## begin Data listing

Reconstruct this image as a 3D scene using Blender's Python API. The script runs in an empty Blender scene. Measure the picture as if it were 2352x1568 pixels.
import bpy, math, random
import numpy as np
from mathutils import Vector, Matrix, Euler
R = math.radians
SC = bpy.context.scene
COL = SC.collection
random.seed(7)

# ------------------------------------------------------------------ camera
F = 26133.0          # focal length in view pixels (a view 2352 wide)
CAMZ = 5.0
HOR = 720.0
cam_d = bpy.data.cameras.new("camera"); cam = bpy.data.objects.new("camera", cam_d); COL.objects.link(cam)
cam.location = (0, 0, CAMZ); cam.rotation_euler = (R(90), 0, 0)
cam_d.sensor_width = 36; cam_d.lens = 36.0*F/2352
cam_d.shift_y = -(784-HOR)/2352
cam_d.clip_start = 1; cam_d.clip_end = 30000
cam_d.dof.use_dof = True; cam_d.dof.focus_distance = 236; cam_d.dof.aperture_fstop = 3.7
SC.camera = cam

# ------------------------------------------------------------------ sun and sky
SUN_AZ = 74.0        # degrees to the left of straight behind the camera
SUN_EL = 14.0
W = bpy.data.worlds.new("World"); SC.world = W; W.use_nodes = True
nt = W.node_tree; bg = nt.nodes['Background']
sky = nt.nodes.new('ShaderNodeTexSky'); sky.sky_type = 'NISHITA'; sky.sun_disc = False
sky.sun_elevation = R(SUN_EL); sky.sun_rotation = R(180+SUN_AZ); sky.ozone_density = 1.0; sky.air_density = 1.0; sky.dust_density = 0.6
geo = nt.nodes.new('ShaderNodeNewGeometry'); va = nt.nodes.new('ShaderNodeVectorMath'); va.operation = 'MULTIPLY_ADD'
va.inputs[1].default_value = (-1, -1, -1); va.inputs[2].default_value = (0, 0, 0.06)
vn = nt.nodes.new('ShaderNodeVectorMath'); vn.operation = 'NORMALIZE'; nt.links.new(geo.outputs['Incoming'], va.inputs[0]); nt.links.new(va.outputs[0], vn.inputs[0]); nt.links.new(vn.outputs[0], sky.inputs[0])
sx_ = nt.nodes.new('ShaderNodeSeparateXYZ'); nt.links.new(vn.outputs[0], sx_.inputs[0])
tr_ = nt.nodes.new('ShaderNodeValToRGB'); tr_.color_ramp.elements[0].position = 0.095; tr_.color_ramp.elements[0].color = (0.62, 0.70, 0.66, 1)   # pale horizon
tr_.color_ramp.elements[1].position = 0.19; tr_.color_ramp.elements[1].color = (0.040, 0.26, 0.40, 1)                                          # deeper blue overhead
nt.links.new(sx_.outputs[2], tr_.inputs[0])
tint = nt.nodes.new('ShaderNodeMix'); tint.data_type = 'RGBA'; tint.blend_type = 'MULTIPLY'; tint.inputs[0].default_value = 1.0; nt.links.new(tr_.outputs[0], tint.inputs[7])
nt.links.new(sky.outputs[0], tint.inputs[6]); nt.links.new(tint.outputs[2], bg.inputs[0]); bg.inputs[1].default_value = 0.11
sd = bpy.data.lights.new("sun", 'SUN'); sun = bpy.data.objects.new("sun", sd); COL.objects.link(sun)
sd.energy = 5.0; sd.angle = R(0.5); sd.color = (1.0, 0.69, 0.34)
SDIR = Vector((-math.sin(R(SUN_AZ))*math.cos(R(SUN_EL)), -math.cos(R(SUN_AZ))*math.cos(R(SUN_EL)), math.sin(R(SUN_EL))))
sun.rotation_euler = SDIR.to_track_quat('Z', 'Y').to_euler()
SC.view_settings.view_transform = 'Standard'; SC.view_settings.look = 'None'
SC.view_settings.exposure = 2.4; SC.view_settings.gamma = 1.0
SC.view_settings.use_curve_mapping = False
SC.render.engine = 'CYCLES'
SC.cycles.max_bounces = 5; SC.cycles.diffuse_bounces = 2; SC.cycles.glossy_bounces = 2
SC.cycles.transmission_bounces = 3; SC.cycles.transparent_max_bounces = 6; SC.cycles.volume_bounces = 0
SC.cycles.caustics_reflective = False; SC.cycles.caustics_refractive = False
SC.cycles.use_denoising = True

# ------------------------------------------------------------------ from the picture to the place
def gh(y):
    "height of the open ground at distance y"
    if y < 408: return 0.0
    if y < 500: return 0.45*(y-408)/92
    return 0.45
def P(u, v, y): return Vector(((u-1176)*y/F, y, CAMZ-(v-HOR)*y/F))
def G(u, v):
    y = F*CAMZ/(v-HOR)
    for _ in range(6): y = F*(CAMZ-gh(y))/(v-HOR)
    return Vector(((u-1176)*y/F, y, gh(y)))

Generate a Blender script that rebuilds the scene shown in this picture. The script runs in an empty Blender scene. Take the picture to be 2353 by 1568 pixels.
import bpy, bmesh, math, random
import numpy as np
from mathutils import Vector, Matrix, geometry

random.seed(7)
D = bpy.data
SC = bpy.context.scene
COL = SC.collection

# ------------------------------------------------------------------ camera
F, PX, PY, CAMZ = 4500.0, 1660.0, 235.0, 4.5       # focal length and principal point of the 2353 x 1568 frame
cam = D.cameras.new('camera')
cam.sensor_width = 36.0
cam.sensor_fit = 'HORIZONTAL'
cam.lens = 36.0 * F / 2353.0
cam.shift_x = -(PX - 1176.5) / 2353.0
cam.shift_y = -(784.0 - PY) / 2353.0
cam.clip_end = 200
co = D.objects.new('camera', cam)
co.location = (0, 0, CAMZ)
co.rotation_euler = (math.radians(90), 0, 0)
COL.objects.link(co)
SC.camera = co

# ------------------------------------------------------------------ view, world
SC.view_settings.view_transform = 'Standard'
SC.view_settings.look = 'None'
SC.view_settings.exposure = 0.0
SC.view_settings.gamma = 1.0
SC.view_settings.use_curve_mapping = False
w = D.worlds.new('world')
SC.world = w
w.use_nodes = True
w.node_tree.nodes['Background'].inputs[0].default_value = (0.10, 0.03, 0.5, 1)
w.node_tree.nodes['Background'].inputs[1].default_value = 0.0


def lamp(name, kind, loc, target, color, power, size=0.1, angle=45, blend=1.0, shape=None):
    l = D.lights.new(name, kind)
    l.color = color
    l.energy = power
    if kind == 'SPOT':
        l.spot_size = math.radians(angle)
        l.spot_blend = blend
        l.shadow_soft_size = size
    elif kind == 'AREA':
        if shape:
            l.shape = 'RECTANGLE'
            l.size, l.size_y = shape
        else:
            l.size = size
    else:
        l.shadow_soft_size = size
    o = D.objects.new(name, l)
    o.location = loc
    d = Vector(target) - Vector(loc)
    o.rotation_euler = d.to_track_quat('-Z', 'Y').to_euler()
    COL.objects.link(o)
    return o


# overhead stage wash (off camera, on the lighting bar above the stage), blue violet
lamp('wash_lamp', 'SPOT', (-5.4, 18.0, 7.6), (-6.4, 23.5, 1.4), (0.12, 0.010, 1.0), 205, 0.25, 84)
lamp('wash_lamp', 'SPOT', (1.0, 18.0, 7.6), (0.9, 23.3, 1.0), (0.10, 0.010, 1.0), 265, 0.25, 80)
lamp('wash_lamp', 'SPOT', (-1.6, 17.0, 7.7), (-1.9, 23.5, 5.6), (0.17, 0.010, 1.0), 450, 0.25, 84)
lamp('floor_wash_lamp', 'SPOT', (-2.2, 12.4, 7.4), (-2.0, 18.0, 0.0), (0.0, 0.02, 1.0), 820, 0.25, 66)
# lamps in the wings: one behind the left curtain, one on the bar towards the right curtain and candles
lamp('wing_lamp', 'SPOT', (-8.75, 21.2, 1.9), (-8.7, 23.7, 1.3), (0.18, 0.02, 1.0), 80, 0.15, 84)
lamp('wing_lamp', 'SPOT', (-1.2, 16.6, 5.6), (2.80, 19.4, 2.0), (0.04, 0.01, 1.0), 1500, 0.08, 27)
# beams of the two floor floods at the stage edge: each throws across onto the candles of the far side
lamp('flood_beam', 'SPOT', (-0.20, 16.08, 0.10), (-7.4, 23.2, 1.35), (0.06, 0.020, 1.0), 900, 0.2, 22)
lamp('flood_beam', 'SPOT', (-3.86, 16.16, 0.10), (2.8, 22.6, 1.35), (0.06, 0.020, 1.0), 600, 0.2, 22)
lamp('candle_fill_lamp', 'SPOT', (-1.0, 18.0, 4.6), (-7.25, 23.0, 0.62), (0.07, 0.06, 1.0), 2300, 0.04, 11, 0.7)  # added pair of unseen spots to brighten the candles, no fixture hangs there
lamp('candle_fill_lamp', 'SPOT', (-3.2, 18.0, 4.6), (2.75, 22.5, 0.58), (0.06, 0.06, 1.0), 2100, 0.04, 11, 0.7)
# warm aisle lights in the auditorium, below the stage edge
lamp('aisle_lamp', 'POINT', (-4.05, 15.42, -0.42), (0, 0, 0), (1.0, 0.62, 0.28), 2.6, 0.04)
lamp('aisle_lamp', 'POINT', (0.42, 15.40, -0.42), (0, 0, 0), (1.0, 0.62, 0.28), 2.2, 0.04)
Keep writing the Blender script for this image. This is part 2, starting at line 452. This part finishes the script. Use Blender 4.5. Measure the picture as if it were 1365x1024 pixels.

## end Data listing

Written request:
Repeat word for word the lines from the line containing "Generate a Blender" to the line containing "SC.camera = co", both lines included; nothing else should appear.

The solution:
Generate a Blender script that rebuilds the scene shown in this picture. The script runs in an empty Blender scene. Take the picture to be 2353 by 1568 pixels.
import bpy, bmesh, math, random
import numpy as np
from mathutils import Vector, Matrix, geometry

random.seed(7)
D = bpy.data
SC = bpy.context.scene
COL = SC.collection

# ------------------------------------------------------------------ camera
F, PX, PY, CAMZ = 4500.0, 1660.0, 235.0, 4.5       # focal length and principal point of the 2353 x 1568 frame
cam = D.cameras.new('camera')
cam.sensor_width = 36.0
cam.sensor_fit = 'HORIZONTAL'
cam.lens = 36.0 * F / 2353.0
cam.shift_x = -(PX - 1176.5) / 2353.0
cam.shift_y = -(784.0 - PY) / 2353.0
cam.clip_end = 200
co = D.objects.new('camera', cam)
co.location = (0, 0, CAMZ)
co.rotation_euler = (math.radians(90), 0, 0)
COL.objects.link(co)
SC.camera = co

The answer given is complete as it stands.